Als Handelsplatz für den börslichen Handel vieler Hebelprodukte hat sich die Börse Stuttgart hervorgetan. Das Handelssegment EUWAX bietet über 40.000 notierte Derivate an. Aber auch an anderen Börsen, wie der Börse Frankfurt, ist der Derivate-Handel möglich. Viele Hebelprodukte können auch im außerbörslichen Handel getradet werden. So kann man Optionsscheine zum Beispiel auch direkt beim Emittenten kaufen.

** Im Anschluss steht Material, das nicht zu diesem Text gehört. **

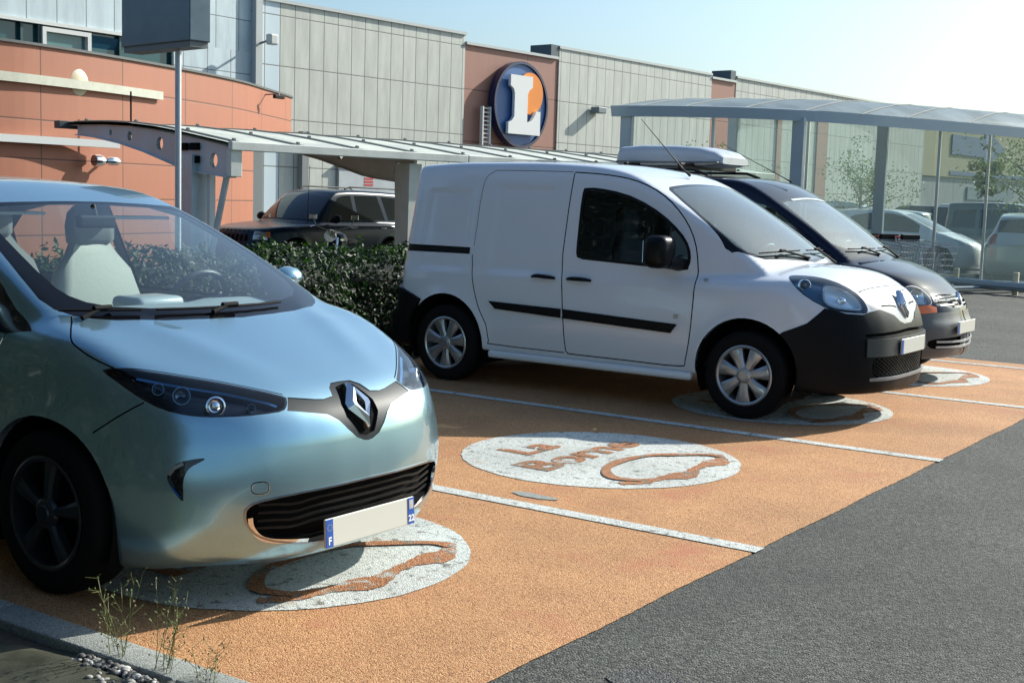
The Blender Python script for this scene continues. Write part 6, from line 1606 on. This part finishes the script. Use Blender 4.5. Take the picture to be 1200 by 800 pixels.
def beyond():
    # guard rail right of the navy car, lamp post, far store
    g = empty('guard_rail', (0, 0, 0), label='low pale guard rail on short posts between the road and the shelter, far right', cat='guard rail')
    A, B_ = Vector((-8.6, 26.2, 0)), Vector((-3.6, 24.2, 0)); d = (B_ - A)
    m = MB(); m.tube([tuple(A + Vector((0, 0, .16))), tuple(B_ + Vector((0, 0, .16)))], .09, 10); m.build('rail', mat('rail_blue_grey', (.32, .38, .42), .45, metal=.3), g, smooth=True)
    for k in range(5): p = A + d * (k / 4); m = MB(); m.rbox(p.x - .05, p.x + .05, p.y + .11, p.y + .2, -.01, .42, .01); m.build('rail_post', mat('rail_post_cream', (.5, .46, .33), .6), g)
    l = empty('lamp_post', (-8.6, 39.0, -.05), label='slim grey lamp post among the far cars behind the shelter glass', cat='lamp post')
    m = MB(); m.tube([(0, 0, 0), (0, 0, 4.6)], [.07, .05], 10); m.build('pole', mat('pole_dark', (.05, .07, .08), .4), l); m = MB(); m.tube([(0, 0, 4.6), (.5, -.2, 4.75)], .03, 8); m.build('arm', mat('pole_dark'), l); m = MB(); m.rbox(.4, .85, -.35, -.1, 4.7, 4.8, .03); m.build('lamp_head', GREYPL, l)
    s = empty('distant_store', (0, 0, 0), label='distant store with a yellow band and blue arrow sign, seen through the dusty glass', cat='building')
    dm = panel_mat('store_panels', (.34, .36, .34), 3.0, [1.6, 3.6], var=.04, line=.04)
    facade('wall', [(-24.9, 73), (-21.4, 102)], -.2, 7.3, dm, s)
    ym = mat('store_yellow', (.40, .36, .20), .6, var=.08, vscale=1); bm_ = mat('store_blue', (.09, .15, .27), .5)
    dv = Vector((3.5, 29, 0)).normalized(); nv = Vector((dv.y, -dv.x, 0)); Mx = Matrix(((dv.x, 0, nv.x, -24.9), (dv.y, 0, nv.y, 73), (0, 1, 0, 0), (0, 0, 0, 1)))
    m = MB(); m.box(3.5, 28.9, 3.6, 7.0, .0, .12, Mx); m.build('yellow_band', ym, s)
    m = MB(); m.box(.2, 2.9, 1.2, 6.9, .0, .14, Mx); m.build('dark_bay', mat('bay_slate', (.20, .26, .29), .6), s)
    m = MB(); m.prism([(8.0, 5.0), (13.0, 5.0), (13.0, 4.3), (16.5, 5.6), (13.0, 6.9), (13.0, 6.2), (8.0, 6.2)], .06, Mx, .13); m.build('blue_arrow', bm_, s)
    m = MB(); m.box(8, 26, 3.75, 4.0, .13, .16, Mx); m.build('blue_stripe', bm_, s)
    m = MB(); m.prism([(11, 2.3), (17, 2.3), (17, 2.0), (19, 2.7), (17, 3.4), (17, 3.1), (11, 3.1)], .06, Mx, .02); m.build('small_sign', mat('bay_slate'), s)
    tree(-17.5, 37.0, 3.9, 1.3, 'small thin-crowned tree behind the left shelter glass', 11, n=1500, leaf=.085, col=(.08, .11, .05), trunk=.06)
    tree(-12.5, 34.5, 4.0, 1.3, 'small tree seen between the two front shelter posts', 12, n=1900, leaf=.085, col=(.08, .11, .05), trunk=.06)
    tree(-7.6, 33.5, 4.2, 1.7, 'wider spreading tree behind the trolleys, right of the rear post', 13, n=2600, leaf=.09, col=(.08, .11, .04), trunk=.07)
    tree(-15.2, 57.0, 6.1, .7, 'treetop showing above the shelter roof against the sky', 14, n=700, leaf=.22, col=(.09, .10, .03), trunk=.05)
    # unseen trees added behind the viewpoint to darken what the near car sides reflect
    for i, (x, y, h) in enumerate(((-13, -2.5, 6.5), (-8.5, -4.5, 7.5), (-3.5, -6.0, 7.0), (-17.5, 1.5, 6.5), (2.5, -9, 7.5))):
        tree(x, y, h, 2.6, ('unseen broad leafy tree added behind the viewpoint to darken reflections, %s' % ('over the first bay', 'nearest', 'to the right', 'furthest left', 'furthest right')[i]), 20 + i, leaf=.26, n=3200, base=-.05, group='unseen trees added behind the viewpoint', trunk=.14, col=(.035, .06, .02))

def light_blocking_hedge():
    """unseen tall hedge, added left of the viewpoint to keep sky light off the near flank"""
    rng = random.Random(77); r = empty('unseen_shade_hedge', (-14.2, .35, 0), R(0), label='unseen tall evergreen hedge added beside the first bay to block sky light', cat='hedge')
    m = MB()
    for i in range(19000):
        x = rng.uniform(0, 11.9); u = rng.random(); z = rng.uniform(0, 5.8 + .3 * math.sin(x * 2.1)); y = .55 + rng.gauss(0, .07) if u < .85 else rng.uniform(-.5, .55)
        if u >= .85: z = 5.8 + rng.gauss(0, .15)
        m.cur = rng.choice((0, 0, 1)); leaf_quads(m, rng, (x, y, z), .17, .2)
    m.build('foliage', [leafmat('screen_leaf', (.009, .016, .006), .1, .5), leafmat('screen_leaf_light', (.014, .025, .009), .1, .5)], r)
    c = MB(); c.rbox(.1, 11.8, -.4, .42, 0, 5.6, .15); c.build('dark_core', mat('hedge_core_dark'), r)  # solid core, added so no sky shows through the leaves

build_van(); build_round_van(); build_hatch()
ground()
buildings(); sign_box(); canopy(); shelter(); trolleys(); far_cars(); motorcycle(); beyond()
hedge(2.8, 16.5, -9.35, -7.75, .97, 'clipped glossy laurel hedge behind the parked cars', 5, 60000)
light_blocking_hedge()
weed(-3.30, 2.60, .33, 8, (.02, -.03), 'left clump of dry weed by the kerb, nearest the shaded end', 1)
weed(-3.10, 2.60, .36, 9, (.06, .02), 'middle clump of dry weed, densest, over the kerb', 2)
weed(-2.90, 2.60, .18, 4, (.05, .0), 'right sparse clump of dry weed near the lower edge of the photo', 3)

# ---------------------------------------------------------------- camera, light, world
def camera():
    yaw, pitch, roll, f, h = -.6059, .1101, .0298, 1516.52, 1.5258
    cy, sy, cp, sp = math.cos(yaw), math.sin(yaw), math.cos(pitch), math.sin(pitch)
    fwd = Vector((sy * cp, cy * cp, -sp)); right = Vector((cy, -sy, 0)); up = right.cross(fwd)
    cr, sr = math.cos(roll), math.sin(roll)
    r2 = cr * right + sr * up; u2 = -sr * right + cr * up
    c = bpy.data.cameras.new('camera'); o = bpy.data.objects.new('camera', c); COL.objects.link(o)
    M = Matrix((r2, u2, -fwd)).transposed().to_4x4(); M.translation = Vector((0, 0, h)); o.matrix_world = M
    c.sensor_fit = 'HORIZONTAL'; c.sensor_width = 36; c.lens = f / 1200 * 36; c.clip_start = .05; c.clip_end = 3000
    sc.camera = o; return o
cam = camera()
SUN = Vector((.55, 1.60, 1.0)).normalized()
l = bpy.data.lights.new('sun', 'SUN'); l.energy = 4.8; l.angle = R(.55); l.color = (1, .97, .88)
so = bpy.data.objects.new('sun', l); COL.objects.link(so); so.rotation_euler = SUN.to_track_quat('Z', 'Y').to_euler()
w = bpy.data.worlds.new('World'); sc.world = w; w.use_nodes = True; nt = w.node_tree; bg = nt.nodes['Background']
sky = nt.nodes.new('ShaderNodeTexSky'); sky.sky_type = 'NISHITA'; sky.sun_disc = False
sky.sun_elevation = math.asin(SUN.z); sky.sun_rotation = math.atan2(SUN.x, SUN.y); sky.altitude = 50; sky.dust_density = 2.6; sky.air_density = 1.1; sky.ozone_density = 1.0
tint = nt.nodes.new('ShaderNodeVectorMath'); tint.operation = 'MULTIPLY'; tint.inputs[1].default_value = (.84, 1.04, 1.20)
nt.links.new(sky.outputs[0], tint.inputs[0]); nt.links.new(tint.outputs['Vector'], bg.inputs['Color']); bg.inputs['Strength'].default_value = .09
sc.view_settings.view_transform = 'Standard'; sc.view_settings.look = 'None'; sc.view_settings.exposure = .64; sc.view_settings.gamma = 1
sc.render.engine = 'CYCLES'; sc.cycles.max_bounces = 8; sc.cycles.transparent_max_bounces = 16
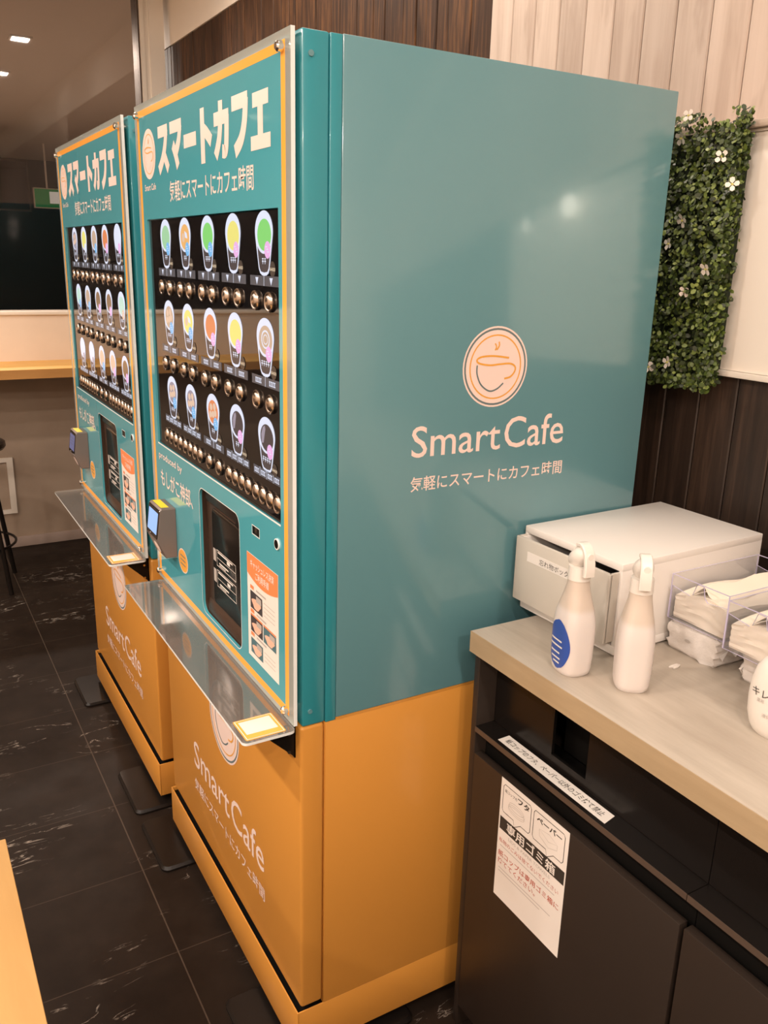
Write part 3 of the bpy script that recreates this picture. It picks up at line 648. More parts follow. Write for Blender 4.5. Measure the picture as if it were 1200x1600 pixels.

Hebelprodukte nur für risikofreudige Anlegerinnen und Anleger
Die großen Gewinnchancen und das hohe Verlustrisiko machen Hebelprodukte für die breite Masse der Anlegerinnen und Anleger uninteressant. Wer sicher und langfristig investieren möchte ist mit ETFs und Fonds besser beraten. Hebelgeschäfte sind eher kurzfristige Anlagen, häufig findet der Handel sogar nur intraday also innerhalb eines Tages statt. Das erfordert Erfahrung und Know-How. Nur wer die Risiken realistisch einschätzen kann, ist vor existenzbedrohenden Verlusten geschützt. Da die meisten Hebelprodukte sich auf Kursentwicklungen beziehen, sind aber auch Profis nicht vor den Folgen von spontanen Kurseinbrüchen geschützt. Dennoch sind gerade für risikofreudige Anlegerinnen und Anleger die Möglichkeiten, die Hebelprodukte bieten, durchaus interessant. Mit der passenden Strategie und einem aktiven Risiko- und Moneymanagement lassen sich Hebel durchaus effektiv einsetzen und Verluste können begrenzt werden.